-- start --

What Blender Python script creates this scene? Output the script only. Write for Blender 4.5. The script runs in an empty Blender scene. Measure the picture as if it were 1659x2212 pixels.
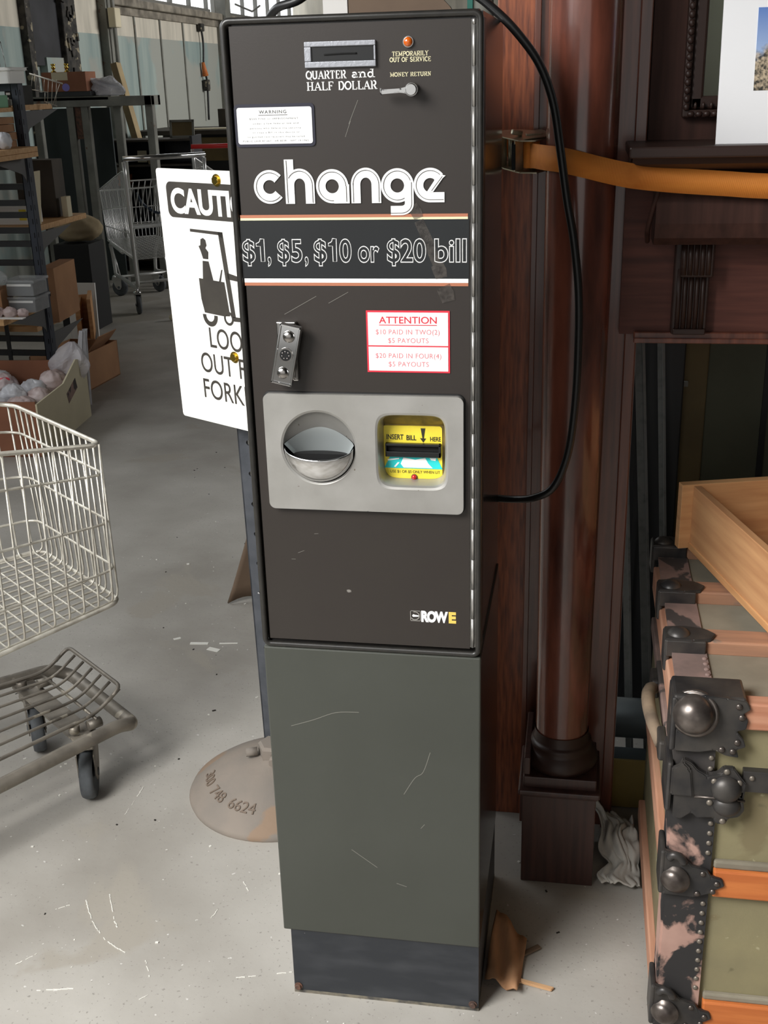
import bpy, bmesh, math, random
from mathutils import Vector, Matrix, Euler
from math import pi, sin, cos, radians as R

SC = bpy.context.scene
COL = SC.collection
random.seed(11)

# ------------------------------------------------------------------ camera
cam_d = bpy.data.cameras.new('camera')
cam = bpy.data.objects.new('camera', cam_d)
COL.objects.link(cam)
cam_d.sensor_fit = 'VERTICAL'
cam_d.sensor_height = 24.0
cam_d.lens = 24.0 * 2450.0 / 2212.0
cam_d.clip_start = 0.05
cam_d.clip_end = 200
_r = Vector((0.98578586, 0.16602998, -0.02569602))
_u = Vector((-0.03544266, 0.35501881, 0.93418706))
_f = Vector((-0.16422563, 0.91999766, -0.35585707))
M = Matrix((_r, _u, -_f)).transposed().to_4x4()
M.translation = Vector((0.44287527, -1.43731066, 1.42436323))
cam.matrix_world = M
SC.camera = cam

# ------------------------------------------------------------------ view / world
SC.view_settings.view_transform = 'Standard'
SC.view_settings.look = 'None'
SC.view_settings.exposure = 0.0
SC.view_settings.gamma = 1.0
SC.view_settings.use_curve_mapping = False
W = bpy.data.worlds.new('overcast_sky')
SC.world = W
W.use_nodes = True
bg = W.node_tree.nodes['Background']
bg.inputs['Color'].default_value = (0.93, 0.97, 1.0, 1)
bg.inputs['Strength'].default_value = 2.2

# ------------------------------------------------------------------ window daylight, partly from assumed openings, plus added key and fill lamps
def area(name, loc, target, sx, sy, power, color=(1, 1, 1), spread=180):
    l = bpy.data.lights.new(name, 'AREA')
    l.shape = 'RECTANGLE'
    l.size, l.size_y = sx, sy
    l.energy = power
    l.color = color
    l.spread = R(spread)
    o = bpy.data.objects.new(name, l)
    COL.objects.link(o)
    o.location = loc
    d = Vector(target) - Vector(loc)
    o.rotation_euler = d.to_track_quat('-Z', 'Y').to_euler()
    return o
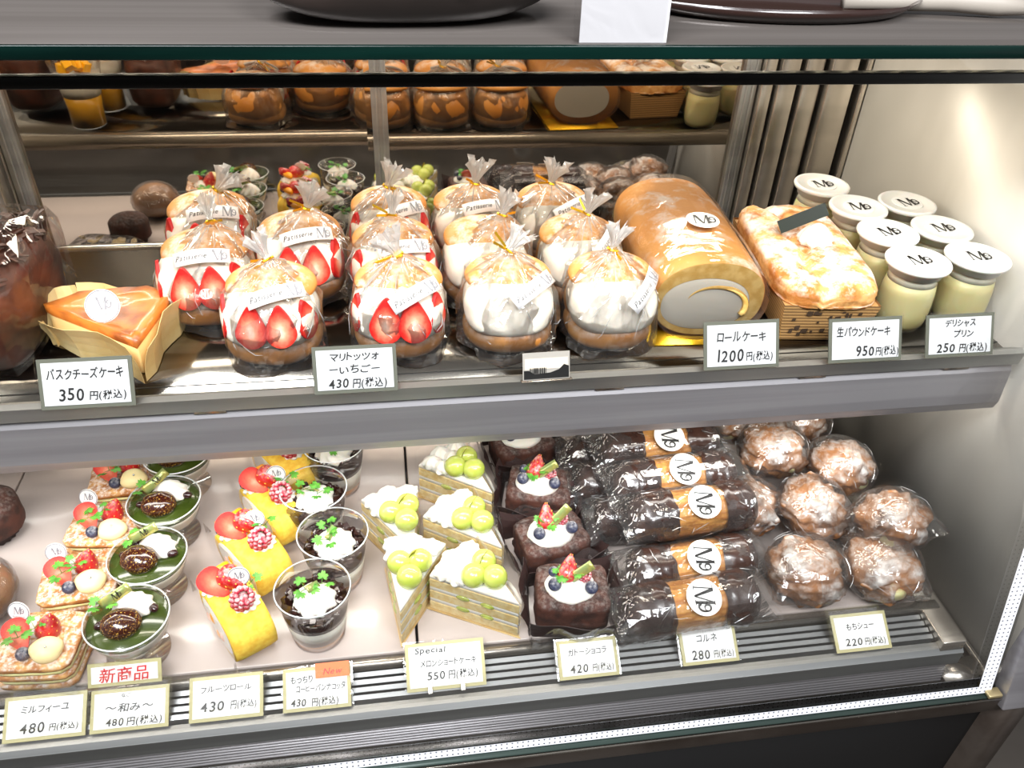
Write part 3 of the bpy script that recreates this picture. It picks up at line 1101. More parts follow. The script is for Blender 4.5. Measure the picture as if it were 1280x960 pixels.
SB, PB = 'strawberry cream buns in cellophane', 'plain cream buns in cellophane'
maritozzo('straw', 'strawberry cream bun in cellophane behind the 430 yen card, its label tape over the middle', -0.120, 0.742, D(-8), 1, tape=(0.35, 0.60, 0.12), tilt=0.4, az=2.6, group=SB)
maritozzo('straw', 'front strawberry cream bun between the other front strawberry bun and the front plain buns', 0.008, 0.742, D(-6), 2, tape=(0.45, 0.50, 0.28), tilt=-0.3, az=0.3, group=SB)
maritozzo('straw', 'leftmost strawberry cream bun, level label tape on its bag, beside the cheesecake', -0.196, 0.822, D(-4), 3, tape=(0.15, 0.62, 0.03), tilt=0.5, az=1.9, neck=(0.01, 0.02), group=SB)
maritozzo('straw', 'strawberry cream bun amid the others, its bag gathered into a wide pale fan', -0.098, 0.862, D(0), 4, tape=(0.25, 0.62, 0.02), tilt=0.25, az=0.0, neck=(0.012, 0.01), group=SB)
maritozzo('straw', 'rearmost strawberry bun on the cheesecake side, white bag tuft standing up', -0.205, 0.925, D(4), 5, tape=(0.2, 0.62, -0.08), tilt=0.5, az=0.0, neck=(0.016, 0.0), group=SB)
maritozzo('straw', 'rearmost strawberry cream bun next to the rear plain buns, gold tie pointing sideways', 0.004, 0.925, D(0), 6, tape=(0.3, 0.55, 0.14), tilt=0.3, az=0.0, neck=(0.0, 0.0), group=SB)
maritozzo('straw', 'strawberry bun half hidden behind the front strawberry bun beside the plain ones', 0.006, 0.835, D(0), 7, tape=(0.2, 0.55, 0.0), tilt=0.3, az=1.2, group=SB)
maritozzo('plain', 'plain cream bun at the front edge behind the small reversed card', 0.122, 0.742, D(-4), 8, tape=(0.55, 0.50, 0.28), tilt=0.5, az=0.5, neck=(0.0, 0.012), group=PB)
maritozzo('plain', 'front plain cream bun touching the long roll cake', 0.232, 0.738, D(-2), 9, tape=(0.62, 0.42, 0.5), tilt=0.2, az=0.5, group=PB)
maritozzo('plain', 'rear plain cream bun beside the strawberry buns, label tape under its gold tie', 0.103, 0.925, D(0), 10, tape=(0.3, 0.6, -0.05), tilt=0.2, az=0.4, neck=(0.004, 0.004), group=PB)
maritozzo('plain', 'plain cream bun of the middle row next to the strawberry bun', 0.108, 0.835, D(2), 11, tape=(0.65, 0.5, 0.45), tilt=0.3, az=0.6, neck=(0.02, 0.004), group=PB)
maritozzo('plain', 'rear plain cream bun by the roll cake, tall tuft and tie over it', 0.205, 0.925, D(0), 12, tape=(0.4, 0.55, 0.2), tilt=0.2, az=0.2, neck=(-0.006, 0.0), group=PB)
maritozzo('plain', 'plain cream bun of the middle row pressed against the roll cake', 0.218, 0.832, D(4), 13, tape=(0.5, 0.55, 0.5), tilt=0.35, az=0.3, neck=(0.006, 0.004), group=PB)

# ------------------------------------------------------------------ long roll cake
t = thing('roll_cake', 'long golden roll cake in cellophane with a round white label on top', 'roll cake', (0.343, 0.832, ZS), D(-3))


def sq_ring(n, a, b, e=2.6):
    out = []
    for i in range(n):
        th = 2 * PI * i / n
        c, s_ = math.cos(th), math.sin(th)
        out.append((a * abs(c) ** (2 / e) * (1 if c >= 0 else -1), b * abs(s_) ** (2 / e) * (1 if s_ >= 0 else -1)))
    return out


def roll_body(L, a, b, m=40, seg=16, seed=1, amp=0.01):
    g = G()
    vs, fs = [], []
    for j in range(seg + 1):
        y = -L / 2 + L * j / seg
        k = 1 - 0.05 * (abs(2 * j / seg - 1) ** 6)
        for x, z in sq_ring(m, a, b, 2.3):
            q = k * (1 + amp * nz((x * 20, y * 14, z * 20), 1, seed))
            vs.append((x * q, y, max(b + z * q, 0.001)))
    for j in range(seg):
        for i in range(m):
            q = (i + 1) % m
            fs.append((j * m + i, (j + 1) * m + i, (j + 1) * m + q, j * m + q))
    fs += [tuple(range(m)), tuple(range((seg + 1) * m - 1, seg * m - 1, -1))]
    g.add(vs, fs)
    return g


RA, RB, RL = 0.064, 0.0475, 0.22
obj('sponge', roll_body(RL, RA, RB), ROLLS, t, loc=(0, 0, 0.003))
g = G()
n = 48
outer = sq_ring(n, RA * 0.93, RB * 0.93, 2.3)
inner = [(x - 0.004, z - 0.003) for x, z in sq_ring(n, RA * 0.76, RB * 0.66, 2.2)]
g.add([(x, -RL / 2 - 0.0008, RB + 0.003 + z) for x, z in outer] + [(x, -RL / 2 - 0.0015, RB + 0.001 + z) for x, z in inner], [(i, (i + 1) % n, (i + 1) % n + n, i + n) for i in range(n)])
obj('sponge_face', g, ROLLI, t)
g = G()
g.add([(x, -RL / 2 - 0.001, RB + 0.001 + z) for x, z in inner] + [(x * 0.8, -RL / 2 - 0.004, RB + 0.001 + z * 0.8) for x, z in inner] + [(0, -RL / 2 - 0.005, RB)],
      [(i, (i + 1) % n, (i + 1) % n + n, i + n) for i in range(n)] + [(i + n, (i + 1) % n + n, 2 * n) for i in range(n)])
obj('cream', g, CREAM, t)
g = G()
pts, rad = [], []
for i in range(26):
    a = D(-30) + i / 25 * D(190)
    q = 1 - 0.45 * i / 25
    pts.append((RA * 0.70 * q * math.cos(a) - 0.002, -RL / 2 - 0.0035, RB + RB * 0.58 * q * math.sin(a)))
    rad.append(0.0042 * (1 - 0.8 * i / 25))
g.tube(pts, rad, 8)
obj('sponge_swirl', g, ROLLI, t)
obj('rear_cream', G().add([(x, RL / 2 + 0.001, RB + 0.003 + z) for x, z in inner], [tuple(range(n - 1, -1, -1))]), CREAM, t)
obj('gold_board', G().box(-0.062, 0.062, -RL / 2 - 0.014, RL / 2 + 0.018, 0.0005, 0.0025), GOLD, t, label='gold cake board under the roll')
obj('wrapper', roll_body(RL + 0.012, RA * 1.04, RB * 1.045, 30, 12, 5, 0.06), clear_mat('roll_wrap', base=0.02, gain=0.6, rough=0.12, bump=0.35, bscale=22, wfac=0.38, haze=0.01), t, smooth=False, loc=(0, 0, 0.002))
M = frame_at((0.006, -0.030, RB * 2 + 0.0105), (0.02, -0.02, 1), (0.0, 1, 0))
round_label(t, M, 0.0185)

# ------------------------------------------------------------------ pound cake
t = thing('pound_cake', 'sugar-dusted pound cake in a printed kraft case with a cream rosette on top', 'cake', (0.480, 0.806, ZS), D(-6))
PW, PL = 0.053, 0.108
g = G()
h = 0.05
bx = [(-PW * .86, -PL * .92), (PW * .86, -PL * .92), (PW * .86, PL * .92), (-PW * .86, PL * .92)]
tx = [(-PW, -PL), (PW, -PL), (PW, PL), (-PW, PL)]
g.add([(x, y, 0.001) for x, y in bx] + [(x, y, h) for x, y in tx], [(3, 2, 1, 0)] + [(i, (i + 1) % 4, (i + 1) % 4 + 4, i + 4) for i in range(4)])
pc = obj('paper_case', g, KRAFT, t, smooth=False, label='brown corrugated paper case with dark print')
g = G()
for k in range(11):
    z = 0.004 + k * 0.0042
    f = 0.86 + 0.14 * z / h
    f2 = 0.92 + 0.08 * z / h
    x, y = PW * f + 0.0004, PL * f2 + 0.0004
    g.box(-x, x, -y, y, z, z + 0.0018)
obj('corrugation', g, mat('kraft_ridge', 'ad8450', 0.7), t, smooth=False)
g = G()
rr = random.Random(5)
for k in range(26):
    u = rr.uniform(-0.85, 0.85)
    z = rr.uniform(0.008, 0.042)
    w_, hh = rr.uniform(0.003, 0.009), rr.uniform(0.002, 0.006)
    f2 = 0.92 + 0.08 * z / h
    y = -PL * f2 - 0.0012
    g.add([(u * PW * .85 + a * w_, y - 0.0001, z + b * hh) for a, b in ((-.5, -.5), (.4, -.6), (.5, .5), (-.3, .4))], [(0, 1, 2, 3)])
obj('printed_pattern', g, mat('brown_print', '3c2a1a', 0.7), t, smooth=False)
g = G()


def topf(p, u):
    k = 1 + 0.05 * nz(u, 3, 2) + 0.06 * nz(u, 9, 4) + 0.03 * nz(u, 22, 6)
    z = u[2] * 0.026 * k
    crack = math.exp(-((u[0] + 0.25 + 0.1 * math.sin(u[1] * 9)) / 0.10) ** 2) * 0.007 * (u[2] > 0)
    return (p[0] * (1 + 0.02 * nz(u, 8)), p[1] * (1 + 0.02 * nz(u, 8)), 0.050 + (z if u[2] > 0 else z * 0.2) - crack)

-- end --
-- start --

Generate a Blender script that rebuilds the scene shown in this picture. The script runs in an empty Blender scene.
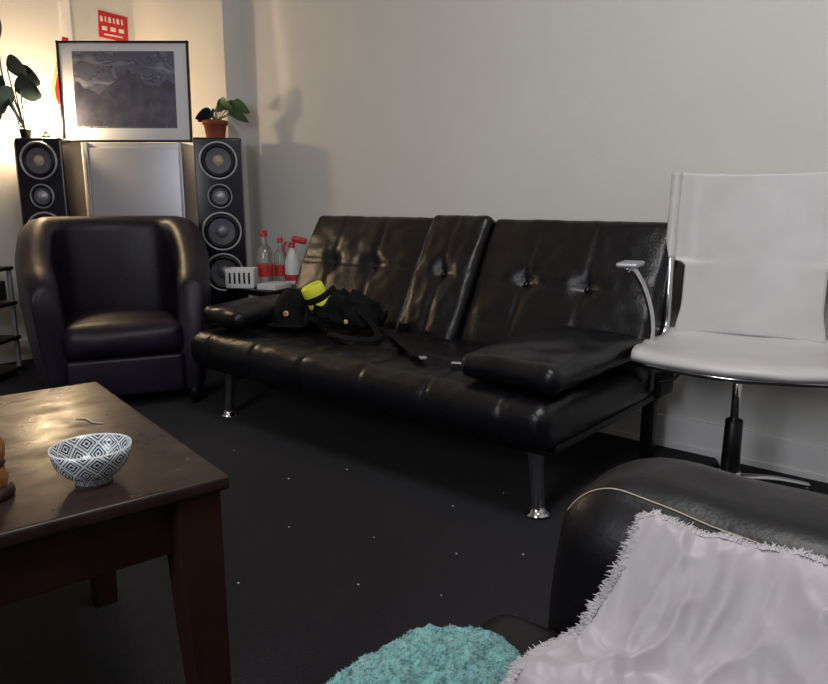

-- end --

» SHORT EXERCISE
Only the number is wanted: how many lines in the data include the word "empty"?

» SOLUTION BELOW
2